### WHAT YOU HAVE TO DO:
Your task is to copy the stretch of lines in the records below that begins with the line containing "Keep writing the" and ends with the line containing "size=.05, bsize=.045, nb=260)", exactly as written, with nothing added.

### INPUT FOR THIS TASK:

<<<<

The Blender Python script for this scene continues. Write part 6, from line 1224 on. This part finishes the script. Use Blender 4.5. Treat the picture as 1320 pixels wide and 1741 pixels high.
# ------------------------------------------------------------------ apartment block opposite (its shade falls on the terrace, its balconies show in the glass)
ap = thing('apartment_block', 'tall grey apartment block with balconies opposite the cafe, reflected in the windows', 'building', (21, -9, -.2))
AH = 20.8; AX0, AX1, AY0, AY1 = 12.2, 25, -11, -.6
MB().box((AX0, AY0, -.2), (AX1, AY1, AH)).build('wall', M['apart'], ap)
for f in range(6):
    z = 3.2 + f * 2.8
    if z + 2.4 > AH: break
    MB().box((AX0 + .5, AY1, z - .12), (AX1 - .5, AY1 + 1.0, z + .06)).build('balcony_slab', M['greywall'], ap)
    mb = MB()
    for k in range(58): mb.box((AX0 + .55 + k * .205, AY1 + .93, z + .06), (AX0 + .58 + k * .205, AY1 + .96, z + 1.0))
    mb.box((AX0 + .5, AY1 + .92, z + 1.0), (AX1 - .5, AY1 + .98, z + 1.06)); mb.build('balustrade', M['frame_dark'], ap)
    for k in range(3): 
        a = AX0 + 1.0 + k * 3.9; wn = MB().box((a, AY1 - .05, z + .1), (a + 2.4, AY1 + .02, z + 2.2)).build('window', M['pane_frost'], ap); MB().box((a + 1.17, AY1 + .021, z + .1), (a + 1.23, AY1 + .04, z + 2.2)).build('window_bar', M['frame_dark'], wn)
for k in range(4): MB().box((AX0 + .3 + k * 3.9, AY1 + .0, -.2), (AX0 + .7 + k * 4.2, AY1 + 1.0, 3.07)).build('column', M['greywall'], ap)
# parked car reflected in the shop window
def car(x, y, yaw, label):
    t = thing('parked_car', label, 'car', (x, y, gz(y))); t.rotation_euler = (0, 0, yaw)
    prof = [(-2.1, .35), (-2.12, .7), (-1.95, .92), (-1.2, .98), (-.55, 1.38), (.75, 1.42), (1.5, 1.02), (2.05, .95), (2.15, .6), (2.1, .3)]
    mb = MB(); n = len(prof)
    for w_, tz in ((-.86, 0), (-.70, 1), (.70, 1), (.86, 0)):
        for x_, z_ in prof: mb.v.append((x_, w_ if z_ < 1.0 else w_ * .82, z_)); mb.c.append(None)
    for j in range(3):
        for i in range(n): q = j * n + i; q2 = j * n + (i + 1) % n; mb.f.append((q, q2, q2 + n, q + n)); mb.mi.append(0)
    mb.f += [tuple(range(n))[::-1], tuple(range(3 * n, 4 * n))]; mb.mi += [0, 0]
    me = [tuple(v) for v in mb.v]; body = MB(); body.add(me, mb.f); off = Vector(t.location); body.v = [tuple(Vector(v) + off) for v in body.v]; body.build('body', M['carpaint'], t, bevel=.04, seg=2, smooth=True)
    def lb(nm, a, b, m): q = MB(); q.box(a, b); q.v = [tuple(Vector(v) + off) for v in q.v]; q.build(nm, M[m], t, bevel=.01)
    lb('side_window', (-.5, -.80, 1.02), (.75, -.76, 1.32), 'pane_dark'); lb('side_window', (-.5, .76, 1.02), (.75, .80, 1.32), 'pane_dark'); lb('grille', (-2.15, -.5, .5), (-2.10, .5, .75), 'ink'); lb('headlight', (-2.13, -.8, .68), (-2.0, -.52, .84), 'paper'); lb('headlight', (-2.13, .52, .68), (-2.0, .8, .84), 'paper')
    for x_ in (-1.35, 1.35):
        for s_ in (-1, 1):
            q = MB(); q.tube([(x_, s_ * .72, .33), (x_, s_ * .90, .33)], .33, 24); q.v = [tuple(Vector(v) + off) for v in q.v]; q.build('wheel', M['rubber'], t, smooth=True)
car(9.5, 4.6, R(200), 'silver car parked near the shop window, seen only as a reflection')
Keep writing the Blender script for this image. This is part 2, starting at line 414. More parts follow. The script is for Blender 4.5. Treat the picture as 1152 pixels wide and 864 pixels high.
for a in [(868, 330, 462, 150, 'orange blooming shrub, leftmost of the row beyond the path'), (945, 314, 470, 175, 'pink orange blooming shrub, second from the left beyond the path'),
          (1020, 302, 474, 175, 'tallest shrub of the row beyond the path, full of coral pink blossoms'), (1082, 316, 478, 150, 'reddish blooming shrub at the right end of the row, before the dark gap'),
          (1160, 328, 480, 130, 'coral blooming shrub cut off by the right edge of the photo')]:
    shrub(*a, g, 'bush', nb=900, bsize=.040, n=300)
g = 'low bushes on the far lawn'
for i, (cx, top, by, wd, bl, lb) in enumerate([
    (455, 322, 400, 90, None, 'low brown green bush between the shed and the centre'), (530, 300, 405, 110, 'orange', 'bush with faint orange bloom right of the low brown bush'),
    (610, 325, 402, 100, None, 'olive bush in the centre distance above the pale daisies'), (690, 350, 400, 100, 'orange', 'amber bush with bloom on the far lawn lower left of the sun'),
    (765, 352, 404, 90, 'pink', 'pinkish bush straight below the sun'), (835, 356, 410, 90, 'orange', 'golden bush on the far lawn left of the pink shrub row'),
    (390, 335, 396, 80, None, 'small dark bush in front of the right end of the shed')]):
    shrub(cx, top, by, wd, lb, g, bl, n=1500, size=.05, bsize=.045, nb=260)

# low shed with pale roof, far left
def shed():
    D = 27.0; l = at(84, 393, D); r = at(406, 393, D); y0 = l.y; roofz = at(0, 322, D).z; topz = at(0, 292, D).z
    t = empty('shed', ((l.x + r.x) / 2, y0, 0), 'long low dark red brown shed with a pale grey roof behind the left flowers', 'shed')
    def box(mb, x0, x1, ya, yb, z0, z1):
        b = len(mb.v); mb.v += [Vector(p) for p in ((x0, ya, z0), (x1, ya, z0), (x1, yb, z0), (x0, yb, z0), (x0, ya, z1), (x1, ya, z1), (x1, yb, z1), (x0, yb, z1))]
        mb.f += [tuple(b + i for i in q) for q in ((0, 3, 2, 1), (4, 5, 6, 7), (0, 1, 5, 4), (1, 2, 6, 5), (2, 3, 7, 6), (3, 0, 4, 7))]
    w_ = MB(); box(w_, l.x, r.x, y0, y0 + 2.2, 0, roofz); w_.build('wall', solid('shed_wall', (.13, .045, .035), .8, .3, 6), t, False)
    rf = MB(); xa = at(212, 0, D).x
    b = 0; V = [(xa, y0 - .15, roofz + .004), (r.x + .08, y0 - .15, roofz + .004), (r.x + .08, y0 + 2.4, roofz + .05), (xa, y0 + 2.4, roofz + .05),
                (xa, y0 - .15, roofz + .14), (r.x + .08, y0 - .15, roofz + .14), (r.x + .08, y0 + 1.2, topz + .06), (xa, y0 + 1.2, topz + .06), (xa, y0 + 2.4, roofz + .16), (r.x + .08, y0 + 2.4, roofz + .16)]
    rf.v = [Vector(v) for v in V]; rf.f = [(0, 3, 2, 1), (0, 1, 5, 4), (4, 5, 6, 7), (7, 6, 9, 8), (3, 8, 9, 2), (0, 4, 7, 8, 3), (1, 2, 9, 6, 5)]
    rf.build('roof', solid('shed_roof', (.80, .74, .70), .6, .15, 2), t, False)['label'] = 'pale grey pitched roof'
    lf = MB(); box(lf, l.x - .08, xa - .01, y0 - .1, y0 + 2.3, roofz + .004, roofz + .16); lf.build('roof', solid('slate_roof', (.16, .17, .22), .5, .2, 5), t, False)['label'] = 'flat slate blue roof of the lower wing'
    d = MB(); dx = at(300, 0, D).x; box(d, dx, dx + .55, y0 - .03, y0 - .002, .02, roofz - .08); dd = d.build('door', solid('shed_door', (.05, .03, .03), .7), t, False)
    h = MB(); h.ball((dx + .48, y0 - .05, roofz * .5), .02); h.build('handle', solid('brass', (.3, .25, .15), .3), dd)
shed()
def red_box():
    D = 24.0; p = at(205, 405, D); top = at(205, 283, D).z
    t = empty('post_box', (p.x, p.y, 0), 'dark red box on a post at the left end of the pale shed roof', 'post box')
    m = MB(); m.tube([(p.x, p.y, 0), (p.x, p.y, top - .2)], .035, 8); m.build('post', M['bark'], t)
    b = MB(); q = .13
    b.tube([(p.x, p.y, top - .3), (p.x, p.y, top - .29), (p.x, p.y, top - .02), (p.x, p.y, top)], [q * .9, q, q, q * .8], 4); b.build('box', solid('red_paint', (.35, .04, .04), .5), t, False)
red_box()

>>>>

### SOLUTION TO THIS PROBLEM:
Keep writing the Blender script for this image. This is part 2, starting at line 414. More parts follow. The script is for Blender 4.5. Treat the picture as 1152 pixels wide and 864 pixels high.
for a in [(868, 330, 462, 150, 'orange blooming shrub, leftmost of the row beyond the path'), (945, 314, 470, 175, 'pink orange blooming shrub, second from the left beyond the path'),
          (1020, 302, 474, 175, 'tallest shrub of the row beyond the path, full of coral pink blossoms'), (1082, 316, 478, 150, 'reddish blooming shrub at the right end of the row, before the dark gap'),
          (1160, 328, 480, 130, 'coral blooming shrub cut off by the right edge of the photo')]:
    shrub(*a, g, 'bush', nb=900, bsize=.040, n=300)
g = 'low bushes on the far lawn'
for i, (cx, top, by, wd, bl, lb) in enumerate([
    (455, 322, 400, 90, None, 'low brown green bush between the shed and the centre'), (530, 300, 405, 110, 'orange', 'bush with faint orange bloom right of the low brown bush'),
    (610, 325, 402, 100, None, 'olive bush in the centre distance above the pale daisies'), (690, 350, 400, 100, 'orange', 'amber bush with bloom on the far lawn lower left of the sun'),
    (765, 352, 404, 90, 'pink', 'pinkish bush straight below the sun'), (835, 356, 410, 90, 'orange', 'golden bush on the far lawn left of the pink shrub row'),
    (390, 335, 396, 80, None, 'small dark bush in front of the right end of the shed')]):
    shrub(cx, top, by, wd, lb, g, bl, n=1500, size=.05, bsize=.045, nb=260)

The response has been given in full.